Use of the term "irrelevant" towards situations assumes a purpose or goal to 
which a situation may be relevant. To determine whether a situation is relevant 
with respect to a particular goal, several conditions must be met by the 
situation. It must be possible to reach the situation from the current 
situation with non-trivial probability and tolerable cost, and the perceived 
distance or cost to the goal must be reduced or maintained. The A* algorithm 
comes to mind, but in this case it would be operating on a meta-graph -- with 
situation graphs as vertices -- whose topology is dynamically generated by 
applying transformational rules to generate candidate future situations from 
current ones. For example, supposing the goal is to enjoy an apple, and the 
situation is that you have an apple which is dirty, three of the many 
transformations which could be applied are:
Eat the apple immediately. This transformation results in a relevant situation 
due to the reduced distance to goal, despite increased cost from reduced 
enjoyment.Wash the apple. This transformation results in a relevant situation 
due to the reduced cost to the goal, despite increased goal distance due to the 
delay.
Throw the apple at the wall. This transformation neither reduces cost nor 
distance to the goal, and thus produces an irrelevant situation.In each case, 
the new situation must be constructed by applying a graph transformation 
associated with the proposed action before it can be determined if it is truly 
relevant. By recording the situation/action/success triples from previous 
experience, and searching for such triples that maximize the intersection (i.e. 

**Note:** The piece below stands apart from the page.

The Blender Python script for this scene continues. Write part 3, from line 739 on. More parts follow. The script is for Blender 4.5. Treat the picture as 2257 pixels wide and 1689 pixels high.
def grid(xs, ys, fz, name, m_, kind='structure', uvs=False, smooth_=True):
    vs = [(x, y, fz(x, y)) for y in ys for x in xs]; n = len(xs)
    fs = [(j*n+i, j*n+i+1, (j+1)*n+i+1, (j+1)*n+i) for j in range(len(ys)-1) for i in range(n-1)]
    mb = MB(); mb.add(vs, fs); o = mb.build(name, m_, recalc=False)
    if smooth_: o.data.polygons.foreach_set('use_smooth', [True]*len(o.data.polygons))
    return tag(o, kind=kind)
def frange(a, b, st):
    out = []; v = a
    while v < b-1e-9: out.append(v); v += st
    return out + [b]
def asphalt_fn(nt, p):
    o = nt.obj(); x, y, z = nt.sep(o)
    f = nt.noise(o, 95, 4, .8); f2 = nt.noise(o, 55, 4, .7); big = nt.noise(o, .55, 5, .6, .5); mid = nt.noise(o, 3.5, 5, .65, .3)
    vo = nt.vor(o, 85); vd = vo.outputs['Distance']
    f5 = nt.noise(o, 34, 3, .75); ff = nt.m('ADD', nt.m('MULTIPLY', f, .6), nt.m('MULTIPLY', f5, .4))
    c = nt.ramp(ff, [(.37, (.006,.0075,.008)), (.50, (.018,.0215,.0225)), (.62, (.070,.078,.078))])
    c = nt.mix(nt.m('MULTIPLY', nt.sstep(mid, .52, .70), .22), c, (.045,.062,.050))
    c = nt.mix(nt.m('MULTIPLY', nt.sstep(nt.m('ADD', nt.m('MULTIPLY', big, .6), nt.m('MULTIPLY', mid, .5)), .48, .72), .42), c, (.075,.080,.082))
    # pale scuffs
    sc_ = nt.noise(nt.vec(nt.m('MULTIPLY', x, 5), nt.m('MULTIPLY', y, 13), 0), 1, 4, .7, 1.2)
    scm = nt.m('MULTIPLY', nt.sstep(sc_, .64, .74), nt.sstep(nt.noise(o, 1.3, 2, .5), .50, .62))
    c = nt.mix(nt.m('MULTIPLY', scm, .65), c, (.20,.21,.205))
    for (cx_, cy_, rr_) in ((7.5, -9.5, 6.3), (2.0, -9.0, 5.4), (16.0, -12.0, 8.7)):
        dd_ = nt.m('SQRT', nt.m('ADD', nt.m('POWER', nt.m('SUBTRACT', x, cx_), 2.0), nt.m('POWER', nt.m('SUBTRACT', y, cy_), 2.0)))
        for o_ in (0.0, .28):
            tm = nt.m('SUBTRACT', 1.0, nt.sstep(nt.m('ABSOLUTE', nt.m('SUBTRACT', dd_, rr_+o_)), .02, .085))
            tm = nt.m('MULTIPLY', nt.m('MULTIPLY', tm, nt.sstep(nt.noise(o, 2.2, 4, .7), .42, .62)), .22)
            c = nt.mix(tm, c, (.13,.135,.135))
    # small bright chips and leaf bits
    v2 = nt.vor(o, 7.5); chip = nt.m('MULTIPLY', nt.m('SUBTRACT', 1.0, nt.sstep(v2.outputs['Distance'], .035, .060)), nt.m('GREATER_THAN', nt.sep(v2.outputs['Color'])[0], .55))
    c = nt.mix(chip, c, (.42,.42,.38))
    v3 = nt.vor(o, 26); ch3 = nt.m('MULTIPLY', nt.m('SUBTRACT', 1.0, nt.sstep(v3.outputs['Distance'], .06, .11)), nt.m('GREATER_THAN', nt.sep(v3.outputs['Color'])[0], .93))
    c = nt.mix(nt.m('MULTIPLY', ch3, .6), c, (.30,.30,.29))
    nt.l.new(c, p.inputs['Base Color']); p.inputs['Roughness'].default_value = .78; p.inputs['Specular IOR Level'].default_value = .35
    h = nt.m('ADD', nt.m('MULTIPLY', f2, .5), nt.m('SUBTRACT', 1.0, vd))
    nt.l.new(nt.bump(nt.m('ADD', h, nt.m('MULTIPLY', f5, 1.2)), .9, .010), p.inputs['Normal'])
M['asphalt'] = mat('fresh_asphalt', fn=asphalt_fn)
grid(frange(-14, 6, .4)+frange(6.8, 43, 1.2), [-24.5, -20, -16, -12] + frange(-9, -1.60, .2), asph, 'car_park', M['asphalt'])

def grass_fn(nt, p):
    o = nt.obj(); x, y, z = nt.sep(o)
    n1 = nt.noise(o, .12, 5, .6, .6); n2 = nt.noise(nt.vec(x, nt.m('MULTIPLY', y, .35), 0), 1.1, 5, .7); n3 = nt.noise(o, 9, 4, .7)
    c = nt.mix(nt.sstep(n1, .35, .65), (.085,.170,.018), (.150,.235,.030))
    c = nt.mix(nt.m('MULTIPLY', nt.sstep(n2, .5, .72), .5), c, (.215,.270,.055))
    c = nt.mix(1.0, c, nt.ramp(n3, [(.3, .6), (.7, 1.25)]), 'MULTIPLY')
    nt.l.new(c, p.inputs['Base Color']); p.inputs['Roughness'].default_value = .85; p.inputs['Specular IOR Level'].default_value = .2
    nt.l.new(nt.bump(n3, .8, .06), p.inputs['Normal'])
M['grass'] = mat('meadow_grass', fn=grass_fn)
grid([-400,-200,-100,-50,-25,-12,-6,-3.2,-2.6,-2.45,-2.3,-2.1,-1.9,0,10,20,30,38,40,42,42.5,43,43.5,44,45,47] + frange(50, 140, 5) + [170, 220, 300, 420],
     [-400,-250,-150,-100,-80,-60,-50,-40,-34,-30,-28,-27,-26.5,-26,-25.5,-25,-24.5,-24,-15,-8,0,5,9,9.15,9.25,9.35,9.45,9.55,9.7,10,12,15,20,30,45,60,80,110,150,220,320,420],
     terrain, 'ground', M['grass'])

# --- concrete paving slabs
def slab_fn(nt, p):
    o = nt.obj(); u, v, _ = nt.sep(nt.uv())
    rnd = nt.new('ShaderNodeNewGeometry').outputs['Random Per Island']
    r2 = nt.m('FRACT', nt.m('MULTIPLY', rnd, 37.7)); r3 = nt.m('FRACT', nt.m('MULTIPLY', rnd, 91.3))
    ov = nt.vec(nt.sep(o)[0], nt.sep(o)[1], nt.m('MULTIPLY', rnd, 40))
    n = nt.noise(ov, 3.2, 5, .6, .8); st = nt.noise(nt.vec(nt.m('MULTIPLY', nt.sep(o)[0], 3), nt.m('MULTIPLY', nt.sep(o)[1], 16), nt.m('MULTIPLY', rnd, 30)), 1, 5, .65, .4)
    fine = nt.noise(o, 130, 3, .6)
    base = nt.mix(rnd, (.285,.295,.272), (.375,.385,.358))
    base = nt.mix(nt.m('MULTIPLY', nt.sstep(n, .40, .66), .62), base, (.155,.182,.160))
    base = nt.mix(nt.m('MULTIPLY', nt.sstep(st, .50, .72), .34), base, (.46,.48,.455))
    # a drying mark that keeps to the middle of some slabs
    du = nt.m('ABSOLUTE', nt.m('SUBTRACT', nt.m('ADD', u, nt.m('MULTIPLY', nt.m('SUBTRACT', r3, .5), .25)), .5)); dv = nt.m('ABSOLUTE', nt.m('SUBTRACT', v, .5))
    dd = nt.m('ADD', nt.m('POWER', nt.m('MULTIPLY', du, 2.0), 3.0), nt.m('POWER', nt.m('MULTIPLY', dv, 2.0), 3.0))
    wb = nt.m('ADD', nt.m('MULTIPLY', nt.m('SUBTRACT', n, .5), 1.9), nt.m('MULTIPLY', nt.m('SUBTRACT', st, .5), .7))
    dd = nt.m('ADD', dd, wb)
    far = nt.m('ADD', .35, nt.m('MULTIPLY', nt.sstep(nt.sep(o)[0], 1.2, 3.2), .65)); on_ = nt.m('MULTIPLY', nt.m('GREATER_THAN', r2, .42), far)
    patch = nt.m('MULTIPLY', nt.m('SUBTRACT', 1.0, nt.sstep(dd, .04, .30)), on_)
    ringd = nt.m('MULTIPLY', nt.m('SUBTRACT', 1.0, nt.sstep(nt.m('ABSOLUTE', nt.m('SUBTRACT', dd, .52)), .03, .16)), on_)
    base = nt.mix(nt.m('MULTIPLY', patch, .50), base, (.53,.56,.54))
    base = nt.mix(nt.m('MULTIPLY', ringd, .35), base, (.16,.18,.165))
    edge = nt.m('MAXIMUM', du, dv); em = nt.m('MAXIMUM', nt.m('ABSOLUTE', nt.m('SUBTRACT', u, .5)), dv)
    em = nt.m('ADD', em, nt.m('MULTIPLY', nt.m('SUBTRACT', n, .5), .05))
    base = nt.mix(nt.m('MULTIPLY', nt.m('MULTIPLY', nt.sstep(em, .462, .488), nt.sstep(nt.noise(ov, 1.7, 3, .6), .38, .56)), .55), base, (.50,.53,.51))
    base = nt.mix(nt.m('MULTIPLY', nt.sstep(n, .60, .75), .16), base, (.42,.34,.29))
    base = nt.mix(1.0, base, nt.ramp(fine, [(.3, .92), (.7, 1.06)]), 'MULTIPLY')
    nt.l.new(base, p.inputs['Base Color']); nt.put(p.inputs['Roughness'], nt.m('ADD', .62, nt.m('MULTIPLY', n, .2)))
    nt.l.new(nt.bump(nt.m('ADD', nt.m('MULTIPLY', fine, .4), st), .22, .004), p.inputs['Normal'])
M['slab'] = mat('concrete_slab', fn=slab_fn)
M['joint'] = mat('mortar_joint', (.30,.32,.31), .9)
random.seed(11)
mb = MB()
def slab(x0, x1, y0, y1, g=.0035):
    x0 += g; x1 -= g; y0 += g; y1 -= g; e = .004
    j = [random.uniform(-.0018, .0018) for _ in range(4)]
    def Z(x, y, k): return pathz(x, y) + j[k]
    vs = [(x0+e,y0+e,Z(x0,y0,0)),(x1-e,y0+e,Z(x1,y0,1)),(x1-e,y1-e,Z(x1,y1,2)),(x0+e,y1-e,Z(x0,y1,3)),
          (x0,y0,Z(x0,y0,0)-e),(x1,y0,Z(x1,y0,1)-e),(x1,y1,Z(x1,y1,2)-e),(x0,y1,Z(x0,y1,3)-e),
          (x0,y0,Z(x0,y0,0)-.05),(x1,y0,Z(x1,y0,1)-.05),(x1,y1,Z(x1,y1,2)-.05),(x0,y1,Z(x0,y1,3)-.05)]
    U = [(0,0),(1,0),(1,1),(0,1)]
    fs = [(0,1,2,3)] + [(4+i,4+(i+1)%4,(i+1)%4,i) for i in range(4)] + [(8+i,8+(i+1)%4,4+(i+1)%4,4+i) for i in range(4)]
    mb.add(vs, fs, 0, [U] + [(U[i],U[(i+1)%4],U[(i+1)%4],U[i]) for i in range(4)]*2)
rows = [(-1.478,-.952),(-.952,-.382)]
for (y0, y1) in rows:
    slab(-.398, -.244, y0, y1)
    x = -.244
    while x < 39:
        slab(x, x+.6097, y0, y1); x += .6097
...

similarity) between initial situations and the one that we are currently 
facing, it should be possible to heuristically estimate the utility of the 
given action within the current situation, allowing us to sort actions 
according to likely utility and thereby avoid processing of irrelevant actions 
and situations until better options have already been exhausted.


On Mon, Apr 28, 2014 at 1:35 AM, Piaget Modeler <[email protected]> wrote:




How do we form situations in our mind?
Some may be actual, hypothetical, or anticipatory.
How would you model situations?
Assuming that we have millions of them to choose from, how 
do we ignore irrelevant situations and work with relevant ones? 
I have some theories, but I'd like to hear your thoughts?